Sin dai tempi antichi, infatti, posto che si possa parlare di Occidente come se non fosse un prodotto della cultura WASP volto a giustificare le imprese imperiali britanniche prima, e quelle statunitensi poi, tale “cleavage” tra Occidente e Oriente, noi e l’altro, ha rappresentato un leitmotiv sotto cui il mondo occidentale, o per l’appunto quello che noi riteniamo essere tale, è risultato un forte collante: già nel quinto secolo avanti Cristo, il frammentato quadro delle poleis greche si ritrovò a combattere sotto l’unica egida al fine di contrastare i persiani e l’idea di altro di cui erano impregnati da parte della civiltà greca.
Gli stessi cartaginesi, antagonisti nelle guerre puniche che hanno giocato da enorme catalizzatore per lo sviluppo di Roma come la conosciamo, erano dipinti con caratteri orientaleggianti da parte della propaganda Romana, venendo ovviamente ritenuti moralmente inferiori.
La damnatio memoriae, senza troppi mezzi termini, venne riservata agli imperatori Romani più orientaleggianti quali Nerone ed Eliogabalo, simboli di esoterismo, di assolutismo e di “altro”, un qualcosa di contaminante assolutamente da cancellare dalla civiltà Romana.
Lo stesso Alessandro Magno negli ultimi anni, dediti al mantenimento dell’impero, fu aspramente contestato, talvolta anche violentemente, per il proprio abbracciare gli usi e costumi del cd. “Oriente”.
Inutile sottolineare tutta la retorica di cui si è impregnata l’Europa cristiana da quando l’Islam si è messo sulla mappa del mondo conosciuto.
Le digressioni storiche potrebbero ben continuare, tuttavia, il punto è che, da sempre, tale termine è stato connotato da una repulsiva alterità, come un germe da evitare e combattere a tutti i costi, non da una precisione geografica né tantomeno una veridicità storica nella sua raffigurazione.

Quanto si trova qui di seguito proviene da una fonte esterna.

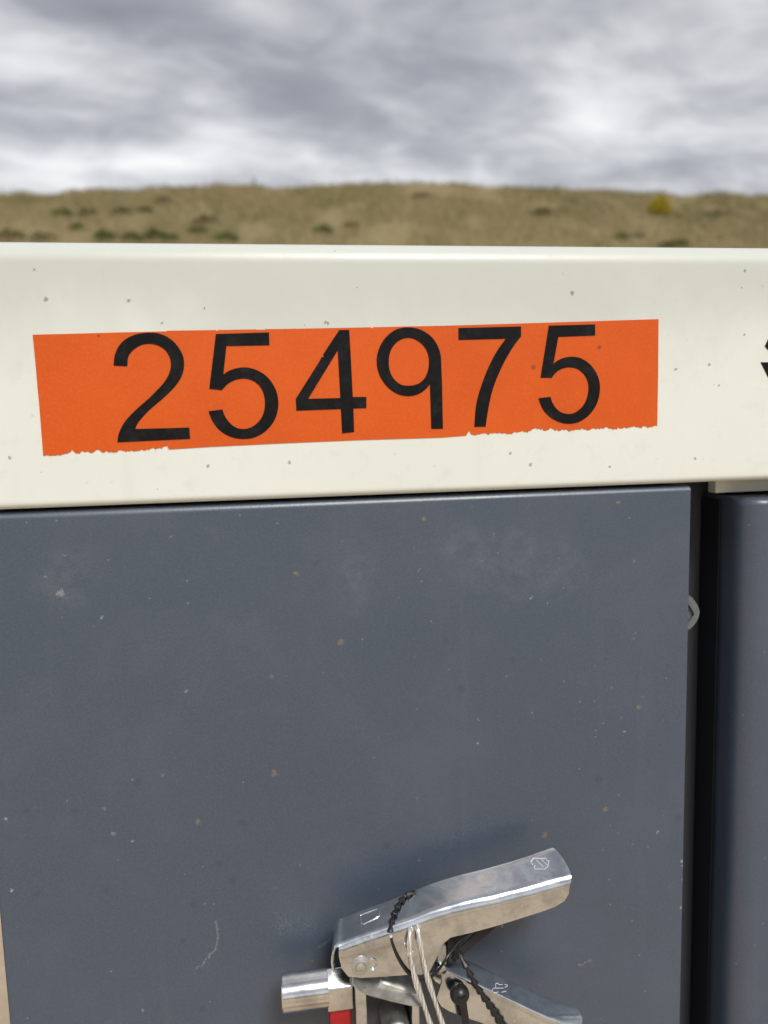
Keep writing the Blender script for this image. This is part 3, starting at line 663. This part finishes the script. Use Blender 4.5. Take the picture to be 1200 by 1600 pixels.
for j in range(4):
    for p in fr2: V.append(Vector((p.x, p.y + .018 * j / 3, p.z + .0022 + .003 * j / 3)))
pl2 = mesh('bracket_rib', V, [(j * 4 + i, j * 4 + i + 1, j * 4 + i + 5, j * 4 + i + 4) for j in range(3) for i in range(3)], M_CAST, door, True); s = pl2.modifiers.new('sheet', 'SOLIDIFY'); s.thickness = .003; s.offset = -1
b = bmesh.new(); lathe(b, at(622, 1618, YP + .004), (0, -1, 0), [(.0105, -.03), (.0105, -.002), (.009, 0), (.004, .0008), (0, .001)], 30); from_bm('bracket_bolt', b, M_CAST, door, True)
# link piece seen between handle and lever
b = bmesh.new(); a = at(683, 1480, YF + .008); e_ = at(698, 1508, YF + .008); box(b, a.x, e_.x, YF + .008, YF + .016, e_.z, a.z); bevel(b, lambda p, q: True, .001, 2); from_bm('latch_link', b, M_CAST, door, True)
b = bmesh.new(); lathe(b, at(690, 1516, YF + .004), (0, -1, 0), [(.004, -.02), (.004, 0), (.003, .001), (0, .0014)], 20); from_bm('link_pin', b, M_TURNED, door, True)

# stamped marks
def strokes(name, t, segs, rad, lift):
    b = bmesh.new()
    for sg in segs:
        pts = []
        for p, q in zip(sg, sg[1:]):
            for k in range(3): pts.append((p[0] + (q[0] - p[0]) * k / 3, p[1] + (q[1] - p[1]) * k / 3))
        pts.append(sg[-1]); tube(b, [hit(t, x, y, lift) for x, y in pts], rad, 5)
    return from_bm(name, b, M_MARK, door, True)
def z4(l): return [(640 + a / 4, 1300 + c_ / 4) for a, c_ in l]
strokes('stamped_mark', BH, [z4([(770, 205), (757, 186), (776, 164), (815, 166), (850, 164), (862, 182), (872, 179), (862, 219), (848, 226), (846, 233), (815, 231), (783, 232), (778, 214), (790, 212)]), z4([(790, 174), (836, 218)]), z4([(822, 170), (860, 206)])], .00022, .0001)
def z10(l): return [(680 + a / 10, 1440 + c_ / 10) for a, c_ in l]
strokes('stamped_mark', BL, [z10([(885, 1085), (905, 1042), (1062, 1040)]), z10([(945, 1040), (940, 975), (965, 962), (1000, 985), (1050, 985)]), z10([(1085, 985), (1125, 990), (1128, 1012), (1090, 1025)]), z10([(915, 1115), (985, 1100)]), z10([(1035, 1105), (1105, 1090)]), z10([(1035, 1158), (1052, 1165)])], .00022, .0001)
b = bmesh.new(); slot = [hit(BH, x, y, .0002) for x, y in [(563, 1431), (566, 1429), (589, 1420.5), (592, 1421), (592, 1431), (588, 1435), (568, 1444), (564, 1443), (563, 1431)]]
tube(b, slot, .00045, 6); from_bm('embossed_slot', b, M_STEEL, door, True)

# bumper on the door's right edge
YE = YD + .004
ol = outline([(1068, 930), (1078, 931), (1085, 938), (1091, 948), (1093, 957), (1090, 968), (1084, 977), (1076, 984), (1068, 986)]); il = outline([(1070, 944), (1076, 945), (1081, 952), (1084.5, 960), (1081, 966), (1076, 972), (1070, 973)])
bp = slab([ol, il], YE, YE + .006, 'edge_bumper', M_RUBBER, door)
slab([outline([(1070, 944), (1076, 945), (1081, 952), (1084.5, 960), (1081, 966), (1076, 972), (1070, 973)])], YE + .0025, YE + .005, 'bumper_core', M_RUBBER, door)

# ------------------------------------------------------------------ things hung on the latch
def thing(name, p, label, cat, group=None):
    o = bpy.data.objects.new(name, None); COL.objects.link(o); o.location = p; return tag(o, label, cat, group)
# steel wire loop: two strands through the handle
wl = thing('wire_loop', at(680, 1600, YF - .006), 'shiny twisted steel wire loop hanging through the latch handle', 'wire')
yW = YF - .0045
sA = smooth_path([at(645, 1450, YF + .006), at(641, 1456, yW + .003), at(640, 1470, yW), at(641, 1490, yW), at(649, 1530, yW), at(663, 1572, yW), at(673, 1602, yW), at(694, 1660, yW)])
sB = smooth_path([at(652, 1447, YF + .006), at(653, 1452, yW + .003), at(655, 1468, yW), at(659, 1488, yW), at(667, 1524, yW), at(679, 1562, yW), at(692, 1602, yW), at(708, 1655, yW)])
for sp_ in (sA, sB):
    b = bmesh.new(); tube(b, sp_, [.0020 + .00035 * math.sin(i * .55) for i in range(len(sp_))], 12); from_bm('strand', b, M_WIRE, wl, True)
b = bmesh.new(); tube(b, [at(640.3, 1487, yW), at(640.8, 1491, yW)], .0025, 12); from_bm('crimp', b, M_WIRE, wl, True)
b = bmesh.new(); tube(b, smooth_path([at(694, 1660, yW), at(703, 1672, yW), at(712, 1668, yW), at(708, 1655, yW)]), .0017, 10); from_bm('strand', b, M_WIRE, wl, True)

def beaded(b, path, r0, r1, step):
    """barbed nylon tail: repeated cone-shaped beads"""
    L = [0]
    for p, q in zip(path, path[1:]): L.append(L[-1] + (q - p).length)
    n = int(L[-1] / step); pts, rr = [], []
    def pos(s):
        for i in range(len(L) - 1):
            if s <= L[i + 1] + 1e-9: return path[i].lerp(path[i + 1], (s - L[i]) / max(1e-9, L[i + 1] - L[i]))
        return path[-1]
    for k in range(n):
        for f, r in ((0.0, r0), (.12, r0), (.55, r1 * .8), (.80, r1), (.86, r1 * .95), (.90, r0)): pts.append(pos((k + f) * step)); rr.append(r)
    tube(b, pts, rr, 8)
# seal wrapped over the handle
sl1 = thing('nylon_seal', hit(BH, 615, 1435), 'black beaded nylon seal looped over the top of the upper latch handle', 'seal')
pth = [hit(BH, 645, 1397, .0012, YB)]
for x, y in [(638, 1400), (630, 1406), (623, 1416), (617, 1428), (613, 1440), (610, 1452), (610, 1460), (610, 1467)]: pth.append(hit(BH, x, y, .0016, YB))
pth.insert(0, pth[0] + Vector((.002, .004, -.004)))
b = bmesh.new(); beaded(b, smooth_path(pth), .0011, .0026, .0060); from_bm('beaded_tail', b, M_NYLON, sl1, True)
yc = YF - .0022
b = bmesh.new(); tube(b, smooth_path([hit(BH, 611, 1463, .0012), at(613, 1474, yc), at(620, 1493, yc), at(630, 1511, yc), at(641, 1524, yc), at(655, 1532, yc), at(670, 1529, yc), at(684, 1517, yc), at(694, 1503, yc), at(703, 1489, YF + .001), at(722, 1466, YF + .010), at(748, 1445, YF + .016)]), .0010, 9); from_bm('cord', b, M_NYLON, sl1, True)
b = bmesh.new(); tube(b, [hit(BH, 610, 1460, .0014), hit(BH, 611.5, 1466, .0012)], [.0012, .0009], 8); from_bm('collar', b, M_MARK, sl1, True)
# second seal: flat tag, locking body and barbed tail hanging down
YT = YF + .004
sl2 = thing('nylon_seal', at(715, 1488, YT), 'black barbed nylon seal hanging from behind the handle across the lower lever', 'seal')
b = bmesh.new(); beaded(b, smooth_path([at(712, 1484, YF + .006), at(718, 1492, YF + .003), at(729, 1512, YF - .002), at(743, 1538, YF - .004), at(758, 1561, YF - .005), at(772, 1583, YF - .005), at(786, 1606, YF - .005), at(806, 1640, YF - .005)]), .0013, .0029, .0072); from_bm('barbed_tail', b, M_NYLON, sl2, True)
b = bmesh.new()
a = [at(704, 1498, YT + .006), at(709, 1505, YT + .006), at(778, 1447, YT + .026), at(765, 1436, YT + .026)]
vv = [b.verts.new(v) for v in a] + [b.verts.new(v + Vector((0, .0016, 0))) for v in a]
for q in ((0, 1, 2, 3), (7, 6, 5, 4), (0, 4, 5, 1), (1, 5, 6, 2), (2, 6, 7, 3), (3, 7, 4, 0)): b.faces.new([vv[i] for i in q])
bevel(b, lambda p, q: True, .0004, 2); from_bm('flat_tag', b, M_NYLON, sl2, True)
b = bmesh.new(); a = at(697, 1470, YF + .012); e_ = at(722, 1492, YF + .012); box(b, a.x, e_.x, YF + .012, YF + .024, e_.z, a.z + .004); bevel(b, lambda p, q: True, .0022, 3); from_bm('seal_body', b, M_NYLON, sl2, True)
# ball-ended plunger on the lower lever
YBL = YD - .053
pn_ = thing('ball_pin', at(718, 1553, YBL), 'round black ball headed pin with stem in front of the lower lever', 'pin')
b = bmesh.new(); bmesh.ops.create_uvsphere(b, u_segments=28, v_segments=18, radius=17 * (YBL + .56) / F); bmesh.ops.translate(b, verts=b.verts, vec=at(718, 1553, YBL)); from_bm('ball', b, M_NYLON, pn_, True)
b = bmesh.new(); tube(b, [at(721, 1556, YBL - .0055), at(725, 1578, YBL - .007), at(729, 1604, YBL - .008), at(736, 1650, YBL - .008)], [.0032, .0027, .0026, .0026], 14); from_bm('pin_stem', b, M_NYLON, pn_, True)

La realtà è che l’Occidente, in quanto tale, per esistere, necessita fortemente di strumentalizzare questa raffigurazione, del resto un po’ come il bene necessità del male secondo Eraclito, per esistere ed essere definito tale, altrimenti tale monolite ideologico, che monolite nei fatti sicuramente non è, si scioglierebbe come ghiaccio al sole.
All’indomani della seconda guerra mondiale, le lugubri e oscure macchinazioni dell’Oriente, denunciate da Kennan, si erano spostate a Mosca, e la partita si era giocata lungo la cortina di ferro.

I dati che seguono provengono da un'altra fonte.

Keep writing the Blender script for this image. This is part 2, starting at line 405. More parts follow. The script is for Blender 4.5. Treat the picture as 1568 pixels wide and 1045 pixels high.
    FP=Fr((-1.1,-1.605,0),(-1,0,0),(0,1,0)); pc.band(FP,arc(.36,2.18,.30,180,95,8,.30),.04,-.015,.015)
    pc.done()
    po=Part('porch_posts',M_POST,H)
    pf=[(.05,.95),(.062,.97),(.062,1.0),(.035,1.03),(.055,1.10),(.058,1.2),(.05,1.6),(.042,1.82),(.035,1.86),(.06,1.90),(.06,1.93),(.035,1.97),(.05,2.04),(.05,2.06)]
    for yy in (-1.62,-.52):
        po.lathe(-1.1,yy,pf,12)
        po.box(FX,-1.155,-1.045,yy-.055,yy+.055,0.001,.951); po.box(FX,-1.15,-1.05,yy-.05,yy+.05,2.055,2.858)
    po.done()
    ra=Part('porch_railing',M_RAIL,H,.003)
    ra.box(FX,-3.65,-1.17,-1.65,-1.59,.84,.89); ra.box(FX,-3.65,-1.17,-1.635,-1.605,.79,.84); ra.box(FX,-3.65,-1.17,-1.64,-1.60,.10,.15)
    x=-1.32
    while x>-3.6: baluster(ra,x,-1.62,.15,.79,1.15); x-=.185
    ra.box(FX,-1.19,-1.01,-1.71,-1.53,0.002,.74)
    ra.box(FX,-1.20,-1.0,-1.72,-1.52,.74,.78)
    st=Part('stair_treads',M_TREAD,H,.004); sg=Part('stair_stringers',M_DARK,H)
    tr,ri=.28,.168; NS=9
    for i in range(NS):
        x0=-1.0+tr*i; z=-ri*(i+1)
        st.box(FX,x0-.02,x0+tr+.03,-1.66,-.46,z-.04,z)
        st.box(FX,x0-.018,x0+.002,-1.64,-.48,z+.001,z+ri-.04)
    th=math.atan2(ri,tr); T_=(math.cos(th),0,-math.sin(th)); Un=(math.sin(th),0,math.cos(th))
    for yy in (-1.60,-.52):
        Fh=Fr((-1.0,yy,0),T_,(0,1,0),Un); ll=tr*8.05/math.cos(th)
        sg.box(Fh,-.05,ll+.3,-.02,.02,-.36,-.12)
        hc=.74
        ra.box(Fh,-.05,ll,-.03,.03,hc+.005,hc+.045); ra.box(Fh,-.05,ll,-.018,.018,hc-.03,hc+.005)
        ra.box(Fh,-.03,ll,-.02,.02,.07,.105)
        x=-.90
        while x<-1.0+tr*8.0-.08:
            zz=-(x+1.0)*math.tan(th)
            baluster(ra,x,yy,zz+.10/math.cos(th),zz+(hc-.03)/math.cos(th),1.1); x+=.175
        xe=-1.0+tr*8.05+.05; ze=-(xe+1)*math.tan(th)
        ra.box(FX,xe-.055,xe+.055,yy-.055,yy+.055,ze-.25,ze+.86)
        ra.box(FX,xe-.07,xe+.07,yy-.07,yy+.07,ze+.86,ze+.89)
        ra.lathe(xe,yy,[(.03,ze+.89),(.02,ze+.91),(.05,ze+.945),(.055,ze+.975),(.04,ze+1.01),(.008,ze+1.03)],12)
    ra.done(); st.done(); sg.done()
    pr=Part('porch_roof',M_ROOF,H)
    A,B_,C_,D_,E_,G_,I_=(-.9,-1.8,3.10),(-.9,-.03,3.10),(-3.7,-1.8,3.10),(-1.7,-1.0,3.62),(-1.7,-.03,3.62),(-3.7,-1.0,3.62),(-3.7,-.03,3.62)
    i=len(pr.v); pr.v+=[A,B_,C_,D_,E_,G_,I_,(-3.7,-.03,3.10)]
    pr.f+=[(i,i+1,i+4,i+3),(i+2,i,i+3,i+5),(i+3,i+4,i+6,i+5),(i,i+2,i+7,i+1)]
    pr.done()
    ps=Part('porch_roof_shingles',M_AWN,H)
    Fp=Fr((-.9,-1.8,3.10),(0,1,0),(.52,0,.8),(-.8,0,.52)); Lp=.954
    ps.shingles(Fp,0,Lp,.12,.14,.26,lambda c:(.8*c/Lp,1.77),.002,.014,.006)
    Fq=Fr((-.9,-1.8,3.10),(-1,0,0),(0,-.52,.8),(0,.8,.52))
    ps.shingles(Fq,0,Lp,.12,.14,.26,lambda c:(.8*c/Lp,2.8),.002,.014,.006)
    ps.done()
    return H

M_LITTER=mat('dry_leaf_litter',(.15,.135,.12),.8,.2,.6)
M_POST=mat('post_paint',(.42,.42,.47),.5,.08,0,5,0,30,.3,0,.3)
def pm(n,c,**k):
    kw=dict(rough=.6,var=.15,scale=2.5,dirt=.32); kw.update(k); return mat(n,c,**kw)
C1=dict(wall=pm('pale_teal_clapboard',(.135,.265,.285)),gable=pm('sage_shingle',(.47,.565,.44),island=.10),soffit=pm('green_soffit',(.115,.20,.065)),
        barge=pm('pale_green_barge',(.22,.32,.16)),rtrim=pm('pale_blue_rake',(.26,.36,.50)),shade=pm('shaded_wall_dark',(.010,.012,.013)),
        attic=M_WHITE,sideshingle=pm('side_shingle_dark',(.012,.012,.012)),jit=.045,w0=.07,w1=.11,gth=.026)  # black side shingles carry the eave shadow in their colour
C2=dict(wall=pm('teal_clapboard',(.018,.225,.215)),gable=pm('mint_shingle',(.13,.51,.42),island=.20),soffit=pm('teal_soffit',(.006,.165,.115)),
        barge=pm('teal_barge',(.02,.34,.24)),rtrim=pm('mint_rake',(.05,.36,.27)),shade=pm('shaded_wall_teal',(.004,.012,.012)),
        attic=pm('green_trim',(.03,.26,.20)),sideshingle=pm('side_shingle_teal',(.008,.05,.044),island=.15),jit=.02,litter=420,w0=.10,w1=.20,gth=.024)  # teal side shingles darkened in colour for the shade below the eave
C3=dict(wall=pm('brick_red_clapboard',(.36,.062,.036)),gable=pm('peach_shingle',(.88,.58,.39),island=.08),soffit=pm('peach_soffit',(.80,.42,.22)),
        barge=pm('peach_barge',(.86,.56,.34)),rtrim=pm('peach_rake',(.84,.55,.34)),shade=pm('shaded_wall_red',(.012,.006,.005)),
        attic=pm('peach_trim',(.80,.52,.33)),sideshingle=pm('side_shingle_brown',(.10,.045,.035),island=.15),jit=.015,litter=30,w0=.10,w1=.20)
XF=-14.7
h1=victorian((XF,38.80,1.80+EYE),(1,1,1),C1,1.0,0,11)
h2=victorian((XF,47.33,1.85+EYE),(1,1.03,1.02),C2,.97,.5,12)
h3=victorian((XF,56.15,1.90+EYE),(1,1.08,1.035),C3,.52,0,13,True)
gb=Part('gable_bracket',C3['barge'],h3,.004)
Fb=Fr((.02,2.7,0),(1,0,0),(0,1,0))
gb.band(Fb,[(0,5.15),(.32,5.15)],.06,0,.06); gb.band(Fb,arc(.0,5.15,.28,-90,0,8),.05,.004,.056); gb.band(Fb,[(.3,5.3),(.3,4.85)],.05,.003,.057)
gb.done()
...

Caduta quest’ultima, tuttavia, negli anni ‘90 tale spettro non era stato annichilito: che la storia non fosse finita divenne chiari dall’undici settembre 2001 esso ha cominciato a girovagare tra Baghdad, Teheran, Kabul e tutto il Medio Oriente, con una caccia alle streghe in salsa Teocon, e non; chissà che un domani non possa trovare dimora a Pechino, del resto gli indizi portano tutti lì.

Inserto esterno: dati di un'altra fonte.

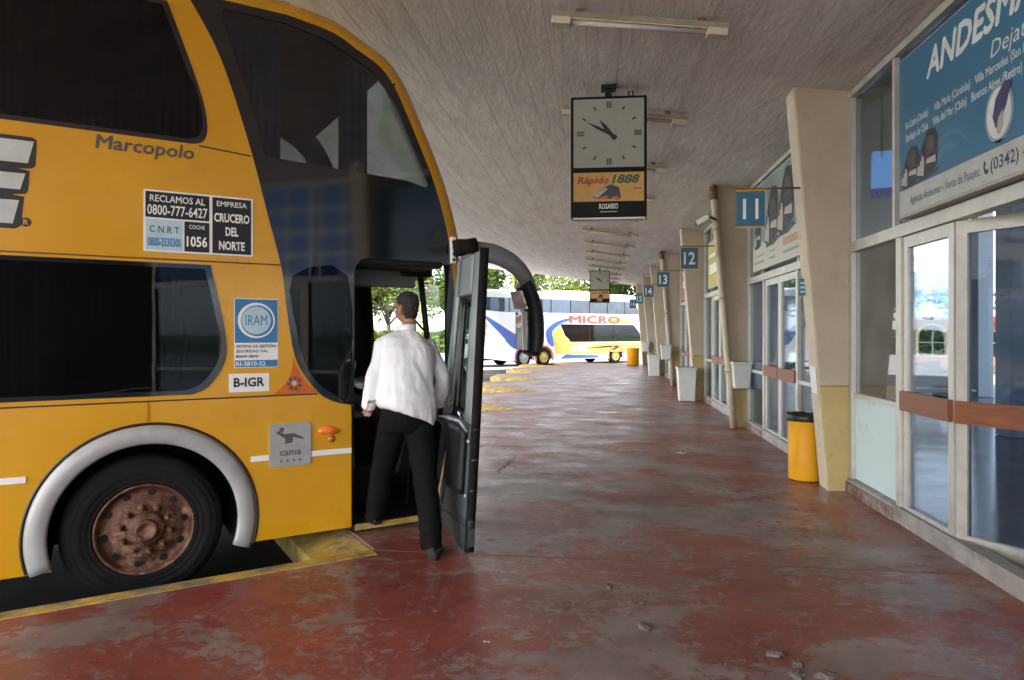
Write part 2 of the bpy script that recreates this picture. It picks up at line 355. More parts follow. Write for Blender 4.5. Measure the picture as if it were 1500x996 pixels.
# ================================================================== canopy
def ceil_z(x): return 3.92+.13*(2.5-x)
M_SOFF = mat('soffit_paint', (.74, .73, .74), .85, var=.14, scale=1.1, bump=1.0, bscale=5.0, stretch=(4.0, .8, 1), col2=(.60, .585, .59), mask=(.48, .68), mscale=.8, world=True)
def soffit_material():
    m = M_SOFF; t = m.node_tree; N = t.nodes; L = t.links; b = N['Principled BSDF']
    g = N.new('ShaderNodeNewGeometry')
    hs = []
    for sc_, st, ro, am in ((7, (1, .28, 1), .42, 1.0), (2.6, (1.4, .35, 1), -.25, .8), (24, (1, .5, 1), .3, .35), (.9, (7, .25, 1), 0, .5)):
        mp = N.new('ShaderNodeMapping'); mp.inputs['Scale'].default_value = st; mp.inputs['Rotation'].default_value = (0, 0, ro); L.new(g.outputs['Position'], mp.inputs[0])
        n = N.new('ShaderNodeTexNoise'); n.inputs['Scale'].default_value = sc_; n.inputs['Detail'].default_value = 7; n.inputs['Roughness'].default_value = .68; n.inputs['Distortion'].default_value = .5; L.new(mp.outputs[0], n.inputs['Vector'])
        mu = N.new('ShaderNodeMath'); mu.operation = 'MULTIPLY'; mu.inputs[1].default_value = am; L.new(n.outputs['Fac'], mu.inputs[0]); hs.append(mu.outputs[0])
    cur = hs[0]
    for h in hs[1:]:
        a = N.new('ShaderNodeMath'); L.new(cur, a.inputs[0]); L.new(h, a.inputs[1]); cur = a.outputs[0]
    bp = [n for n in N if n.bl_idname == 'ShaderNodeBump'][0]; L.new(cur, bp.inputs['Height']); bp.inputs['Strength'].default_value = .62; bp.inputs['Distance'].default_value = .026
soffit_material()
can = thing('station_canopy', 'grey board-marked concrete canopy sloping over the whole platform walkway', 'canopy', (0, 14, 0))
can.location = (0, 0, 0)
XL, Y0C, Y1C = -6.9, -6.5, 36.0
s = MB(); x = 2.62
while x > XL:
    wd = random.choice((.22, .30, .36, .30)); x1 = max(x-wd, XL); y = Y0C-random.uniform(0, 3)
    while y < Y1C:
        y1 = y+random.choice((3.2, 3.6, 4.2)); a, bb = max(y, Y0C), min(y1, Y1C); dz = random.uniform(0, .0020); tl = random.uniform(-.0008, .0008)
        if bb > a:
            p = [(x-.0010, a, ceil_z(x)-dz), (x-.0010, bb-.002, ceil_z(x)-dz-tl), (x1+.001, bb-.002, ceil_z(x1)-dz-tl), (x1+.001, a, ceil_z(x1)-dz+tl)]
            q = [(v[0], v[1], v[2]+.012) for v in p]
            s.hexa(p[::-1], q[::-1])
        y = y1
    x = x1
s.build('soffit', M_SOFF, can)
s = MB(); s.hexa([(XL, Y0C, ceil_z(XL)+.003), (2.62, Y0C, ceil_z(2.62)+.003), (2.62, Y1C, ceil_z(2.62)+.003), (XL, Y1C, ceil_z(XL)+.003)],
       [(XL, Y0C, ceil_z(XL)+.22), (2.62, Y0C, ceil_z(2.62)+.34), (2.62, Y1C, ceil_z(2.62)+.34), (XL, Y1C, ceil_z(XL)+.22)])
s.build('slab', M_CONC, can)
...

Quello tra l’Occidente e l’Oriente, alla fin fine , non è altro che l’eterna rincorsa di Achille verso la tartaruga.
Nel frattempo, tale feticcio verrà sempre strumentalizzato sia come spauracchio collante del frammentatissimo mosaico occidentale, sia come una scusante dietro cui mascherare i propri difetti: è ormai ben consolidata, e spesso vincente, nel discorso politico occidentale la retorica de “allora gli altri?”, un “altro” che in quanto tale esiste solo negli occhi di chi lo guarda, con supponenza, di cui spesso si conosce effettivamente poco e nulla e che prontamente viene tirato in causa per evitare un necessario processo di autocritica che porti a un qualsiasi progresso, che si tratti di parità di genere o di diritti umani.
In tal maniera, lo status quo ha generato i propri anticorpi necessari alla sopravvivenza.